DATA SECTION >>
** Start **

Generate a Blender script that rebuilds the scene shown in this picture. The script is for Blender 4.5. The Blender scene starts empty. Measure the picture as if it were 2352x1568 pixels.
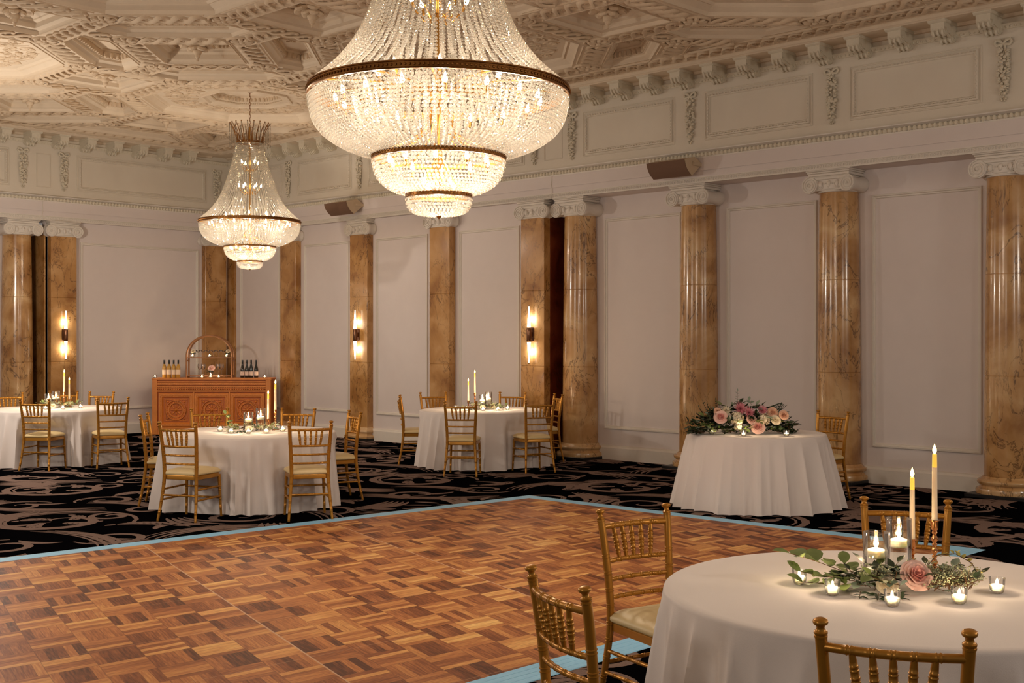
import bpy, bmesh, math, random
from mathutils import Vector, Matrix
R = random.Random(7)
PI = math.pi
sc = bpy.context.scene
COL = sc.collection
cos, sin, pi = math.cos, math.sin, math.pi

# ------------------------------------------------------------------ frame
DLX, DLY = 0.69071, 0.72314
CAMH = 1.75
def C2R(X, Y):                       # plan seen from the camera -> room axes (x along the bar wall, y along the column wall)
    return (DLX * X + DLY * Y, -DLY * X + DLX * Y)
def rdir(X, Y):
    a, b = C2R(X, Y); n = math.hypot(a, b); return (a / n, b / n)

# ------------------------------------------------------------------ materials
def new_mat(name):
    m = bpy.data.materials.new(name); m.use_nodes = True
    nt = m.node_tree
    for n in list(nt.nodes): nt.nodes.remove(n)
    out = nt.nodes.new('ShaderNodeOutputMaterial')
    return m, nt, out
def N(nt, typ, **kw):
    n = nt.nodes.new(typ)
    for k, v in kw.items():
        if k in n.inputs.keys() if hasattr(n.inputs, 'keys') else False: n.inputs[k].default_value = v
        else: setattr(n, k, v)
    return n
def srgb(r, g, b):
    f = lambda c: (c / 255 / 12.92) if c / 255 <= 0.04045 else ((c / 255 + 0.055) / 1.055) ** 2.4
    return (f(r), f(g), f(b), 1)
def pbr(name, col, rough=0.5, metal=0.0, noise=0.0, nscale=20, bump=0.0, bscale=80, spec=None, coat=0, trans=0, sss=0, emis=None, estr=0, sheen=0):
    m, nt, out = new_mat(name)
    p = nt.nodes.new('ShaderNodeBsdfPrincipled')
    nt.links.new(p.outputs[0], out.inputs[0])
    p.inputs['Base Color'].default_value = col
    p.inputs['Roughness'].default_value = rough
    p.inputs['Metallic'].default_value = metal
    if spec is not None: p.inputs['Specular IOR Level'].default_value = spec
    if coat: p.inputs['Coat Weight'].default_value = coat; p.inputs['Coat Roughness'].default_value = 0.06
    if trans: p.inputs['Transmission Weight'].default_value = trans
    if sheen: p.inputs['Sheen Weight'].default_value = sheen
    if emis: p.inputs['Emission Color'].default_value = emis; p.inputs['Emission Strength'].default_value = estr
    if noise or bump:
        tc = nt.nodes.new('ShaderNodeNewGeometry')
        if noise:
            nz = nt.nodes.new('ShaderNodeTexNoise'); nz.inputs['Scale'].default_value = nscale; nz.inputs['Detail'].default_value = 4
            nt.links.new(tc.outputs['Position'], nz.inputs['Vector'])
            mx = nt.nodes.new('ShaderNodeMix'); mx.data_type = 'RGBA'
            mx.inputs[6].default_value = [c * (1 - noise) for c in col[:3]] + [1]
            mx.inputs[7].default_value = [min(1, c * (1 + noise)) for c in col[:3]] + [1]
            nt.links.new(nz.outputs['Fac'], mx.inputs[0]); nt.links.new(mx.outputs[2], p.inputs['Base Color'])
        if bump:
            nb = nt.nodes.new('ShaderNodeTexNoise'); nb.inputs['Scale'].default_value = bscale; nb.inputs['Detail'].default_value = 3
            nt.links.new(tc.outputs['Position'], nb.inputs['Vector'])
            bp = nt.nodes.new('ShaderNodeBump'); bp.inputs['Strength'].default_value = bump; bp.inputs['Distance'].default_value = 0.01
            nt.links.new(nb.outputs['Fac'], bp.inputs['Height']); nt.links.new(bp.outputs[0], p.inputs['Normal'])
    return m
def emit(name, col, strength, clear=False):
    m, nt, out = new_mat(name)
    e = nt.nodes.new('ShaderNodeEmission'); e.inputs[0].default_value = col; e.inputs[1].default_value = strength
    if clear:
        t = nt.nodes.new('ShaderNodeBsdfTransparent'); a = nt.nodes.new('ShaderNodeAddShader')
        nt.links.new(e.outputs[0], a.inputs[0]); nt.links.new(t.outputs[0], a.inputs[1]); nt.links.new(a.outputs[0], out.inputs[0])
    else: nt.links.new(e.outputs[0], out.inputs[0])
    return m
def clear_glass(name, tint=(1, 1, 1, 1), ior=1.45, rough=0.0, base=0.04, gain=0.9):
    m, nt, out = new_mat(name)
    t = nt.nodes.new('ShaderNodeBsdfTransparent'); t.inputs[0].default_value = tint
    g = nt.nodes.new('ShaderNodeBsdfGlossy'); g.inputs[0].default_value = (1, 1, 1, 1); g.inputs['Roughness'].default_value = rough
    lw = nt.nodes.new('ShaderNodeFresnel'); lw.inputs[0].default_value = ior
    ml = nt.nodes.new('ShaderNodeMath'); ml.operation = 'MULTIPLY_ADD'; ml.inputs[1].default_value = gain; ml.inputs[2].default_value = base
    ml.use_clamp = True
    nt.links.new(lw.outputs[0], ml.inputs[0])
    mx = nt.nodes.new('ShaderNodeMixShader')
    nt.links.new(ml.outputs[0], mx.inputs[0]); nt.links.new(t.outputs[0], mx.inputs[1]); nt.links.new(g.outputs[0], mx.inputs[2])
    nt.links.new(mx.outputs[0], out.inputs[0]); return m
def marble(name, light, mid, dark, vein=(0.05, 0.018, 0.006, 1)):
    m, nt, out = new_mat(name)
    p = nt.nodes.new('ShaderNodeBsdfPrincipled'); nt.links.new(p.outputs[0], out.inputs[0])
    p.inputs['Roughness'].default_value = 0.22; p.inputs['Coat Weight'].default_value = 0.35; p.inputs['Coat Roughness'].default_value = 0.08
    g = nt.nodes.new('ShaderNodeNewGeometry')
    n1 = nt.nodes.new('ShaderNodeTexNoise'); n1.inputs['Scale'].default_value = 2.2; n1.inputs['Detail'].default_value = 6; n1.inputs['Distortion'].default_value = 0.6
    nt.links.new(g.outputs['Position'], n1.inputs['Vector'])
    cr = nt.nodes.new('ShaderNodeValToRGB'); e = cr.color_ramp.elements
    e[0].position = 0.3; e[0].color = dark; e[1].position = 0.72; e[1].color = light
    k = cr.color_ramp.elements.new(0.5); k.color = mid
    nt.links.new(n1.outputs['Fac'], cr.inputs[0])
    # veins: thin contour of a warped noise
    mp = nt.nodes.new('ShaderNodeMapping'); mp.inputs['Scale'].default_value = (2.4, 2.4, 1.1)
    nt.links.new(g.outputs['Position'], mp.inputs[0])
    n2 = nt.nodes.new('ShaderNodeTexNoise'); n2.inputs['Scale'].default_value = 1.6; n2.inputs['Detail'].default_value = 9; n2.inputs['Roughness'].default_value = 0.62; n2.inputs['Distortion'].default_value = 0.9
    nt.links.new(mp.outputs[0], n2.inputs['Vector'])
    s = nt.nodes.new('ShaderNodeMath'); s.operation = 'SUBTRACT'; s.inputs[1].default_value = 0.5
    a = nt.nodes.new('ShaderNodeMath'); a.operation = 'ABSOLUTE'
    nt.links.new(n2.outputs['Fac'], s.inputs[0]); nt.links.new(s.outputs[0], a.inputs[0])
    r2 = nt.nodes.new('ShaderNodeMapRange'); r2.inputs['From Min'].default_value = 0.0; r2.inputs['From Max'].default_value = 0.016
    r2.inputs['To Min'].default_value = 0.85; r2.inputs['To Max'].default_value = 0.0
    nt.links.new(a.outputs[0], r2.inputs['Value'])
    n3 = nt.nodes.new('ShaderNodeTexNoise'); n3.inputs['Scale'].default_value = 1.3; n3.inputs['Detail'].default_value = 2
    nt.links.new(g.outputs['Position'], n3.inputs['Vector'])
    r3 = nt.nodes.new('ShaderNodeMapRange'); r3.inputs['From Min'].default_value = 0.36; r3.inputs['From Max'].default_value = 0.56
    nt.links.new(n3.outputs['Fac'], r3.inputs['Value'])
    ml = nt.nodes.new('ShaderNodeMath'); ml.operation = 'MULTIPLY'
    nt.links.new(r2.outputs[0], ml.inputs[0]); nt.links.new(r3.outputs[0], ml.inputs[1])
    mx = nt.nodes.new('ShaderNodeMix'); mx.data_type = 'RGBA'; mx.inputs[7].default_value = vein
    nt.links.new(ml.outputs[0], mx.inputs[0]); nt.links.new(cr.outputs[0], mx.inputs[6]); nt.links.new(mx.outputs[2], p.inputs['Base Color'])
    return m
def parquet_mat():
    m, nt, out = new_mat('parquet')
    p = nt.nodes.new('ShaderNodeBsdfPrincipled'); nt.links.new(p.outputs[0], out.inputs[0])
    p.inputs['Roughness'].default_value = 0.5; p.inputs['Specular IOR Level'].default_value = 0.2
    L = nt.links.new
    uv = nt.nodes.new('ShaderNodeUVMap'); uv.uv_map = 'plan'
    sp = nt.nodes.new('ShaderNodeSeparateXYZ'); L(uv.outputs[0], sp.inputs[0])
    def M(op, a, b=None, c=None):
        n = nt.nodes.new('ShaderNodeMath'); n.operation = op
        for i, v in enumerate((a, b, c)):
            if v is None: continue
            if isinstance(v, (int, float)): n.inputs[i].default_value = v
            else: L(v, n.inputs[i])
        return n.outputs[0]
    S = 0.265
    u = M('DIVIDE', sp.outputs[0], S); v = M('DIVIDE', sp.outputs[1], S)
    cu = M('FLOOR', u); cv = M('FLOOR', v); fu = M('FRACT', u); fv = M('FRACT', v)
    par = M('FLOORED_MODULO', M('ADD', cu, cv), 2.0)
    t = M('ADD', M('MULTIPLY', fu, M('SUBTRACT', 1.0, par)), M('MULTIPLY', fv, par))
    w = M('ADD', M('MULTIPLY', fv, M('SUBTRACT', 1.0, par)), M('MULTIPLY', fu, par))
    t5 = M('MULTIPLY', t, 5.0); fi = M('FLOOR', t5); ff = M('FRACT', t5)
    cb = nt.nodes.new('ShaderNodeCombineXYZ'); L(cu, cb.inputs[0]); L(cv, cb.inputs[1]); L(fi, cb.inputs[2])
    wn = nt.nodes.new('ShaderNodeTexWhiteNoise'); wn.noise_dimensions = '3D'; L(cb.outputs[0], wn.inputs['Vector'])
    cb2 = nt.nodes.new('ShaderNodeCombineXYZ'); L(cu, cb2.inputs[0]); L(cv, cb2.inputs[1])
    wn2 = nt.nodes.new('ShaderNodeTexWhiteNoise'); wn2.noise_dimensions = '2D'; L(cb2.outputs[0], wn2.inputs['Vector'])
    # grain along the finger
    gx = nt.nodes.new('ShaderNodeCombineXYZ'); L(M('MULTIPLY_ADD', wn.outputs['Value'], 37.0, M('MULTIPLY', t, 9.0)), gx.inputs[0]); L(M('MULTIPLY_ADD', wn2.outputs['Value'], 11.0, M('MULTIPLY', w, 0.8)), gx.inputs[1])
    gn = nt.nodes.new('ShaderNodeTexNoise'); gn.inputs['Scale'].default_value = 2.4; gn.inputs['Detail'].default_value = 5; L(gx.outputs[0], gn.inputs['Vector'])
    big = nt.nodes.new('ShaderNodeTexNoise'); big.inputs['Scale'].default_value = 0.9; big.inputs['Detail'].default_value = 1; L(uv.outputs[0], big.inputs['Vector'])
    k = M('ADD', M('MULTIPLY', wn.outputs['Value'], 0.50), M('MULTIPLY', wn2.outputs['Value'], 0.14))
    k = M('ADD', k, M('MULTIPLY', M('SUBTRACT', gn.outputs['Fac'], 0.5), 0.75))
    k = M('ADD', k, M('MULTIPLY', par, 0.22))
    k = M('ADD', k, M('MULTIPLY', M('SUBTRACT', big.outputs['Fac'], 0.5), 0.5))
    cr = nt.nodes.new('ShaderNodeValToRGB'); e = cr.color_ramp.elements
    e[0].position = 0.0; e[0].color = srgb(84, 44, 23); e[1].position = 1.0; e[1].color = srgb(240, 196, 122)
    for pos, c in ((0.26, srgb(138, 78, 42)), (0.5, srgb(182, 116, 65)), (0.76, srgb(214, 156, 90))):
        cr.color_ramp.elements.new(pos).color = c
    L(k, cr.inputs[0])
    def edge(x, wd):
        return M('LESS_THAN', M('MINIMUM', x, M('SUBTRACT', 1.0, x)), wd)
    ed = M('MAXIMUM', M('MULTIPLY', edge(ff, 0.035), 0.45), M('MULTIPLY', M('MAXIMUM', edge(fu, 0.009), edge(fv, 0.009)), 0.4))
    mx = nt.nodes.new('ShaderNodeMix'); mx.data_type = 'RGBA'; mx.inputs[7].default_value = srgb(70, 34, 18)
    L(ed, mx.inputs[0]); L(cr.outputs[0], mx.inputs[6])
    # metal seams between the 0.914 m panels
    pu = M('FRACT', M('DIVIDE', M('ADD', sp.outputs[0], 0.006), 1.855)); pv = M('FRACT', M('DIVIDE', M('ADD', sp.outputs[1], 0.006), 0.9144))
    sm = M('MAXIMUM', M('LESS_THAN', pu, 0.0055), M('MULTIPLY', M('LESS_THAN', pv, 0.006), 0.45))
    mx2 = nt.nodes.new('ShaderNodeMix'); mx2.data_type = 'RGBA'; mx2.inputs[7].default_value = srgb(196, 158, 126)
    L(sm, mx2.inputs[0]); L(mx.outputs[2], mx2.inputs[6]); L(mx2.outputs[2], p.inputs['Base Color'])
    return m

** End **

EXERCISE PROMPT >>
Repeat the lines exactly as they stand, from the opening line of the data through the line with "a, b = C2R(X, Y);". Pictures stay out of the copy.

TASK RESPONSE >>
Generate a Blender script that rebuilds the scene shown in this picture. The script is for Blender 4.5. The Blender scene starts empty. Measure the picture as if it were 2352x1568 pixels.
import bpy, bmesh, math, random
from mathutils import Vector, Matrix
R = random.Random(7)
PI = math.pi
sc = bpy.context.scene
COL = sc.collection
cos, sin, pi = math.cos, math.sin, math.pi

# ------------------------------------------------------------------ frame
DLX, DLY = 0.69071, 0.72314
CAMH = 1.75
def C2R(X, Y):                       # plan seen from the camera -> room axes (x along the bar wall, y along the column wall)
    return (DLX * X + DLY * Y, -DLY * X + DLX * Y)
def rdir(X, Y):
    a, b = C2R(X, Y); n = math.hypot(a, b); return (a / n, b / n)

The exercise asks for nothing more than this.